Last night it was samosas. For anyone who remembers my post “Watch out Billy! Those are Cannibals!” then it’s not surprising that I LOVE curry. Like, a lot. So of course I was pretty stoked about these samosas.

Mike has discovered that I have a knack for folding pastry and making potato stuffed pastries. Apparently, only a few decades of feminism aren’t enough to purify ourselves of the many centuries (millennia, whatever) of catering to our men. Therefore, guess who got stuck stuffing the samosas? Yeah, the wife in an apron (my dress was white. Bite me).

Which got me to thinking about feminism in the first place. I understand that equal rights are great and everything.
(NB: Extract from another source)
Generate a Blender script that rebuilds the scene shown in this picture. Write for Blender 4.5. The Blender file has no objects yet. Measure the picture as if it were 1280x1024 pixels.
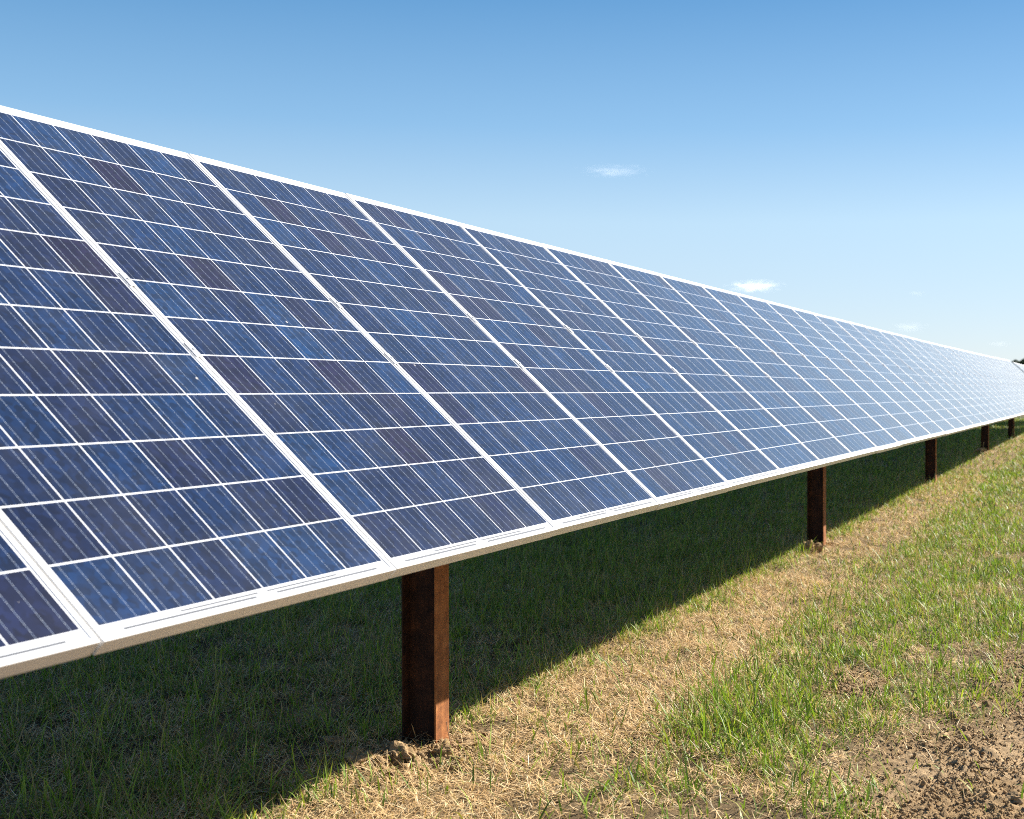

And being able to speak out against drunk husbands that beat us is a pretty awesome privilege, but sometimes I can’t help but feel a little nostalgic for the days where we women would spend their days making dinner and looking pretty.
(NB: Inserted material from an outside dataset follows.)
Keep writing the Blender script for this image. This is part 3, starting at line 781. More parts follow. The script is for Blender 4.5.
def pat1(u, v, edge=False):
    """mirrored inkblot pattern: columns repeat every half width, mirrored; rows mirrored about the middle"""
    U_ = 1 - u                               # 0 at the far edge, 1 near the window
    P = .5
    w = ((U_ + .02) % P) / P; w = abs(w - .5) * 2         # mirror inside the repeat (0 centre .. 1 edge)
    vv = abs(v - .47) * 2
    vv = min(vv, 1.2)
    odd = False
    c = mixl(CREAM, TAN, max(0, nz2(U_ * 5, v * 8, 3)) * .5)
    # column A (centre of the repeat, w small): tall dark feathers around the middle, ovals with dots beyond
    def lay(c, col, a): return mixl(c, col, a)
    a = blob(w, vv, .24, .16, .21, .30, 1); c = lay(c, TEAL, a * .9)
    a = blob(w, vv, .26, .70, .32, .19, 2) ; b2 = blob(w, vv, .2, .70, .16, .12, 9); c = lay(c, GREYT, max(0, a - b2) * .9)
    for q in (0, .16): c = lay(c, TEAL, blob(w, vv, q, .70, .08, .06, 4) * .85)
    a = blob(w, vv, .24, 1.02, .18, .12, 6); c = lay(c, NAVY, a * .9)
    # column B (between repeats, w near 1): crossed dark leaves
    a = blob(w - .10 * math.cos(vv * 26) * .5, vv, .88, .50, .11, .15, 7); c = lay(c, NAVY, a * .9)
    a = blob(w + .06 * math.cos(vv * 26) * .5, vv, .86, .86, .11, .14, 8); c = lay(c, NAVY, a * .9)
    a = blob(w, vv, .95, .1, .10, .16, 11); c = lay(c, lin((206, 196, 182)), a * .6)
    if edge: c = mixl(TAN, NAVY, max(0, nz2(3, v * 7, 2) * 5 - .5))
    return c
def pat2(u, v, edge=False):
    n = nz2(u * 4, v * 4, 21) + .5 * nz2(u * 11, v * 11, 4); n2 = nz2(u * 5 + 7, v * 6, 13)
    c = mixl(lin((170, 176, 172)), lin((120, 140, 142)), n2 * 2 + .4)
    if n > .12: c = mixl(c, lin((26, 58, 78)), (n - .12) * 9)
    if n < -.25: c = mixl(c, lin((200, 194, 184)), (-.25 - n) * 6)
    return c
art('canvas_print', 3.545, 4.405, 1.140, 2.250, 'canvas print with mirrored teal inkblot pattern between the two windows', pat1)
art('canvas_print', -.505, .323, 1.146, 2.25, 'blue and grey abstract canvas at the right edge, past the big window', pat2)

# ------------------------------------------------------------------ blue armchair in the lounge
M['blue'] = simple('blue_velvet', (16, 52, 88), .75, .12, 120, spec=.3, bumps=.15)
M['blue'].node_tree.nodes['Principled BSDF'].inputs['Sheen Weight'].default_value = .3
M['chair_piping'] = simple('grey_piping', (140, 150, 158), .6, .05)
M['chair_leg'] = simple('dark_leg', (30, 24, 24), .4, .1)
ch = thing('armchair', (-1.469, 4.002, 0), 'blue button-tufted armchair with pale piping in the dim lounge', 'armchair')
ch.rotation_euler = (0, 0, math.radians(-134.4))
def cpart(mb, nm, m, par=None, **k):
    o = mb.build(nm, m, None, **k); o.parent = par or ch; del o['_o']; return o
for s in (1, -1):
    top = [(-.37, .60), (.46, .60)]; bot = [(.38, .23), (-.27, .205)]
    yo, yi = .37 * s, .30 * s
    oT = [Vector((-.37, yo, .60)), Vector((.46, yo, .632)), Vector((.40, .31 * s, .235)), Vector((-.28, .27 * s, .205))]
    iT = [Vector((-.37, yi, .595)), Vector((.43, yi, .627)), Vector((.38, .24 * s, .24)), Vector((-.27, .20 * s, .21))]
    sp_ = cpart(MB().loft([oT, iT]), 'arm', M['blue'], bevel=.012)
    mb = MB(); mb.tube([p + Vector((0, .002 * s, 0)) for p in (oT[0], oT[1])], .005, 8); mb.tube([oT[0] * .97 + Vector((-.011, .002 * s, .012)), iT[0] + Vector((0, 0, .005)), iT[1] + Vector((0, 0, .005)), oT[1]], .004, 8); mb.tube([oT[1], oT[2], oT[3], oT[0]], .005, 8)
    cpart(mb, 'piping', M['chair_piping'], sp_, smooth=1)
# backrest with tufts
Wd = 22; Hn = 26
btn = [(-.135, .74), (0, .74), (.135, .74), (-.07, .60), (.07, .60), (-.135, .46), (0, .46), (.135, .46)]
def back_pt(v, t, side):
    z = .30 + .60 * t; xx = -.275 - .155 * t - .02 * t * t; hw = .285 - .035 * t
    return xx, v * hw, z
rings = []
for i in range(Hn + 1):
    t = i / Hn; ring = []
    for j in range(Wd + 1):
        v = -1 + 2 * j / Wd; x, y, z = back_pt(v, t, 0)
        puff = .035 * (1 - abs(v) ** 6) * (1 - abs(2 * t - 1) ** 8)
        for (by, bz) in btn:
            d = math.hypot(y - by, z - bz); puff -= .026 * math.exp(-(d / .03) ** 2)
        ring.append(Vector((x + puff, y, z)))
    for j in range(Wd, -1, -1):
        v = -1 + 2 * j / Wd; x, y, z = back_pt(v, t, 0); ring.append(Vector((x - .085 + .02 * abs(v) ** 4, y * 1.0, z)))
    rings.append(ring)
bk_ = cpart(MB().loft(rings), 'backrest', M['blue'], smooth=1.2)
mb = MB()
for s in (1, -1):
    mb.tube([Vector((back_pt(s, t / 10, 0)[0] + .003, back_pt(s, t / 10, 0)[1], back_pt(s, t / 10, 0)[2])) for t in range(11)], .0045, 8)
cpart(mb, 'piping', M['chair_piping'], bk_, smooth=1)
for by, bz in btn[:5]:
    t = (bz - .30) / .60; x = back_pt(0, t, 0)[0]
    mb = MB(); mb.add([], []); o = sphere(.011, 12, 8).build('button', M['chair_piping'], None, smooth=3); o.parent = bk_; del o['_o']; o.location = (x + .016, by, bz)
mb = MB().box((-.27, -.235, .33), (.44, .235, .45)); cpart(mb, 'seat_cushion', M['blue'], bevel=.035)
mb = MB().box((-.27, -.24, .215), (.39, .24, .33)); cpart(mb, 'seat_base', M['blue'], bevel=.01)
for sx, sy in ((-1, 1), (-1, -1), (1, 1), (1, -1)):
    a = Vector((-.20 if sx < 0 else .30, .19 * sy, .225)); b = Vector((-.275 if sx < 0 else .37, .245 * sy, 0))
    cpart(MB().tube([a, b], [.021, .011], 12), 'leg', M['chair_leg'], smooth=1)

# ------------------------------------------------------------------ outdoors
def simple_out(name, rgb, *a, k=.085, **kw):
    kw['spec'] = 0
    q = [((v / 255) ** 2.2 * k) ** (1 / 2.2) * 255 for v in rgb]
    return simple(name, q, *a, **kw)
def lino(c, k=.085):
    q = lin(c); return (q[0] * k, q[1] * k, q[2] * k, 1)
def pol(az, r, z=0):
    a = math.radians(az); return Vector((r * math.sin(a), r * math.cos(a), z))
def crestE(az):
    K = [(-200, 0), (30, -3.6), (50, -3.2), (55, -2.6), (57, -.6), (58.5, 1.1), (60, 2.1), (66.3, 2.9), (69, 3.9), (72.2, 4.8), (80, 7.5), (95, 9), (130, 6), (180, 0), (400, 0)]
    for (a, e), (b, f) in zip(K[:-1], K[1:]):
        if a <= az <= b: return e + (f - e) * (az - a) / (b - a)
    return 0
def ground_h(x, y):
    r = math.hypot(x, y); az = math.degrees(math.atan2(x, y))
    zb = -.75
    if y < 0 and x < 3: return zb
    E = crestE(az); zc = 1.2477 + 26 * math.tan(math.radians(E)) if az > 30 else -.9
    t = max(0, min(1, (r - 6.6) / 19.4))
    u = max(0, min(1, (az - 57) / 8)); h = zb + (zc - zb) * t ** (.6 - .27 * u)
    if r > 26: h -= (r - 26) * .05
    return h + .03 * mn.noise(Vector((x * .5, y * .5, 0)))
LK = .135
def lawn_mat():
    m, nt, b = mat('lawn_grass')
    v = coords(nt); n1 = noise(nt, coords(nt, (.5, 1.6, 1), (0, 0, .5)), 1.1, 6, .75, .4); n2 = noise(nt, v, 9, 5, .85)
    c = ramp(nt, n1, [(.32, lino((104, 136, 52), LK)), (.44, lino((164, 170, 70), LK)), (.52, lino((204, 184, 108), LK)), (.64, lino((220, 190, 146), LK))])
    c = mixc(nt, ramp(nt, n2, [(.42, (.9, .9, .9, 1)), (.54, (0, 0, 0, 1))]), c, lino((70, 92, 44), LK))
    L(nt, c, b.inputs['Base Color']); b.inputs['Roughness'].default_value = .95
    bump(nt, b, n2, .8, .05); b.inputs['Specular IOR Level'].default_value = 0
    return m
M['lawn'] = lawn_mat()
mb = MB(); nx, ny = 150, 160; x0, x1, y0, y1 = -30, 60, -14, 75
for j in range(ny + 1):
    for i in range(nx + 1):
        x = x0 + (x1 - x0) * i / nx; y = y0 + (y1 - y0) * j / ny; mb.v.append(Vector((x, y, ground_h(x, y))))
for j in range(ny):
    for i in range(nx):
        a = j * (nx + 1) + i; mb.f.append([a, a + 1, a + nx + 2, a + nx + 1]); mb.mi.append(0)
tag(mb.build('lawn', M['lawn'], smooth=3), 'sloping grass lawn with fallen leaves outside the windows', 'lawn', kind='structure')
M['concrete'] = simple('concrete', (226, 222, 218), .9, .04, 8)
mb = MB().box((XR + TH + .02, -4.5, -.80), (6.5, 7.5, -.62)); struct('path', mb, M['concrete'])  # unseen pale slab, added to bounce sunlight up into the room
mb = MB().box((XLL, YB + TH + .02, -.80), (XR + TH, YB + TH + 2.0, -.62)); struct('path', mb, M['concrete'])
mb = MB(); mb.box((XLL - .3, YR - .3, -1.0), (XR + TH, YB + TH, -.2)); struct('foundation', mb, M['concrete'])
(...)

So here we are shouting about the importance of equal rights, yet there are so many double standards surrounding us. First, women are expected to look a certain way all the time, regardless of how hard we might work. Impeccable hair is required, make-up nearly mandatory and clothes, oh man the clothes. The office is like a non-stop fashion show that manages to just (and only just) meet the dress-code requirements.

Not only are we expected to look a certain way, but again we’re further expected to raise fully functional children on sometimes as little as four hours a day. No wonder North America is populated by so many psychopaths when a stable home life is valued less than a dollar a day.

I guess this goes back to the post I wrote about community. Do we even have it anymore? Where do we get it back from? I think I know the answer: women. So although I appreciate having the right to vote, and make money, and divorce my abusive husband, and own property, and all that grandness, I can’t help but want to wear dresses and lipstick to nowhere fancy but the store.

Feminism, thank you for what you’ve done, but I think I’ll hold onto my bra for now and pray for a day that returns women to their families.